Im sogenannten „Raum der Stille“ des DBG wurde unter Verwendung von Moos, Steinen und Rindenholz eine großdimensionierte Weihnachtskrippe mit selbst angefertigten Figuren aufgestellt, die der Barockzeit in der alpenländischen Region entstammen. Weihnachtliche Texte des Namensgebers der Schule, Dietrich-Bonhoeffer, wurden zu stimmungsvollen Klassen-Meditationen vorbereitet. In der Schul-Cafeteria dekorierte die Deko-Arbeitsgemeinschaft den gemeinsamen Speiseraum mit Tannenbaum, Adventskranz und anheimelnden Fenstersilhouetten unter einem Sternenhimmel. Die Schülerinnen und Schüler der Klassen 7 begannen schon im Herbst klösterliche Buchmalereien des Mittelalters zu biblischen Themen anzufertigen. Eine 8. Klasse initiierte die Planung digitaler Dioramen unter Verwendung von Spielfiguren eines fränkischen Herstellers, der dazu die Veröffentlichungs-Erlaubnis erteilte. Ein Adventskalender für die gesamte Schulgemeinschaft und die pädagogische Vermittlung von adventlichem Brauchtum, wie Barbarazweige, Lieder, Heiligenlegenden sowie biblische Geschichten runden die Gesamtaktion am DBG ab. Doch intendieren diese Aktionen mehr als nur stimmungsvolle Untermalung der dunklen Jahreszeit.

Dietrich Bonhoeffer meinte bereits in den frühen 1930er Jahren zum Advent, dass man ihn nur feiern könne, wenn man sich bewusst in die Gemeinschaft einbringe.
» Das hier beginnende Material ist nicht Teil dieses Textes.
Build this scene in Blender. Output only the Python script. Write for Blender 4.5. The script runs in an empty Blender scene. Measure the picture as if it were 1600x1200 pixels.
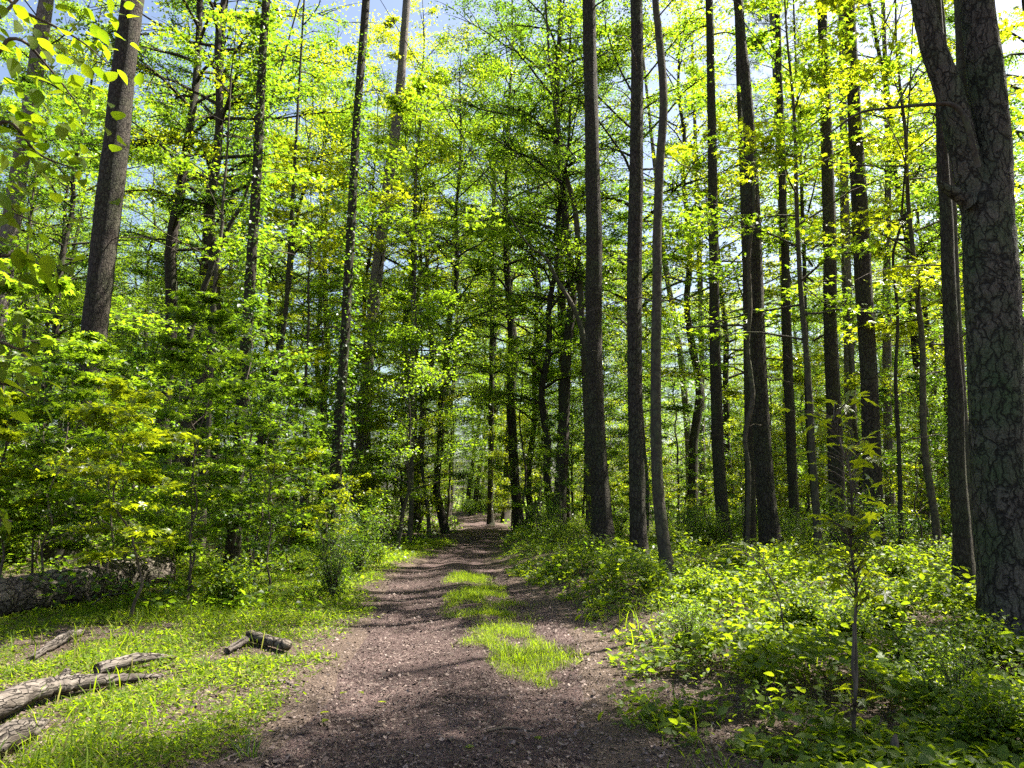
import bpy, math
import numpy as np
from math import radians, sin, cos, tan, pi

# ------------------------------------------------------------------ camera, sky, sun, exposure
SC = bpy.context.scene
COL = SC.collection
F = 1164.0            # focal length in pixels of the 1600x1200 photograph
PITCH = radians(8.55)
EYE = 1.55
cam = bpy.data.cameras.new("camera")
cam.sensor_width = 36.0
cam.lens = 36.0 * F / 1600.0
cam.clip_start = 0.05
cam.clip_end = 2000
cam_o = bpy.data.objects.new("camera", cam)
cam_o.location = (0, 0, EYE)
cam_o.rotation_euler = (pi / 2 + PITCH, 0, 0)
COL.objects.link(cam_o)
SC.camera = cam_o

SUN_EL = radians(58)
SUN_AZ = radians(65)      # clockwise (to the right) from the view direction +Y
w = bpy.data.worlds.new("World"); SC.world = w; w.use_nodes = True
nt = w.node_tree; nt.nodes.clear()
out = nt.nodes.new('ShaderNodeOutputWorld'); bg = nt.nodes.new('ShaderNodeBackground')
sky = nt.nodes.new('ShaderNodeTexSky'); sky.sky_type = 'NISHITA'; sky.sun_disc = False
sky.sun_elevation = SUN_EL; sky.sun_rotation = SUN_AZ
sky.air_density = 1.0; sky.dust_density = 3.0; sky.ozone_density = 1.0
nt.links.new(sky.outputs[0], bg.inputs[0]); bg.inputs[1].default_value = 0.055
nt.links.new(bg.outputs[0], out.inputs[0])
sl = bpy.data.lights.new("sun", 'SUN'); sl.energy = 5.0; sl.angle = radians(0.53); sl.color = (1.0, 0.95, 0.86)
so = bpy.data.objects.new("sun", sl); COL.objects.link(so)
from mathutils import Vector
sd = Vector((sin(SUN_AZ) * cos(SUN_EL), cos(SUN_AZ) * cos(SUN_EL), sin(SUN_EL)))
so.rotation_euler = sd.to_track_quat('Z', 'Y').to_euler(); so.location = sd * 60
SC.view_settings.view_transform = 'Standard'; SC.view_settings.look = 'None'
SC.view_settings.exposure = 2.3; SC.view_settings.gamma = 1.0
SC.render.engine = 'CYCLES'
cy = SC.cycles
cy.max_bounces = 6; cy.diffuse_bounces = 5; cy.glossy_bounces = 1; cy.transmission_bounces = 4
cy.transparent_max_bounces = 4; cy.sample_clamp_indirect = 4.0; cy.caustics_reflective = False; cy.caustics_refractive = False
cy.use_adaptive_sampling = True; cy.adaptive_threshold = 0.02
cy.use_denoising = False
SC.render.use_persistent_data = False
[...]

Unbeteiligtsein und Passivität bedeuteten für ihn eine Pervertierung der gesamten christlichen Ethik, wenn er meint: „Wenn wir an diesem Advents- und Weihnachtsgeschehen teilnehmen wollen, so können wir nicht einfach zuschauerisch wie bei einem Theater danebenstehen und uns an all den freundlichen Bildern freuen, sondern dann werden wir selbst in diese Handlung, die da geschieht, in diese Umkehr aller Dinge mit hineingerissen, da müssen wir mitspielen auf dieser Bühne, da ist der Zuschauer immer schon eine handelnde Person in dem Stück, da können wir uns nicht entziehen.“ Bonhoeffer meint, dass die Botschaft von Weihnachten unbedingt zur aktiven Tat aufruft; zum Einsatz für andere, zum Engagement für Gerechtigkeit, zum Einschreiten gegen Unrecht und Gewalt: „Wer von uns wird Weihnachten recht feiern? Wer alle Gewalt, alle Eitelkeit, allen Hochmut, endlich niederlegt an der Krippe, wer sich hält zu den Niedrigen.“ Nur dann kann man sagen: „Weihnachten läuft!“ In Wertheim, am DBG und überall.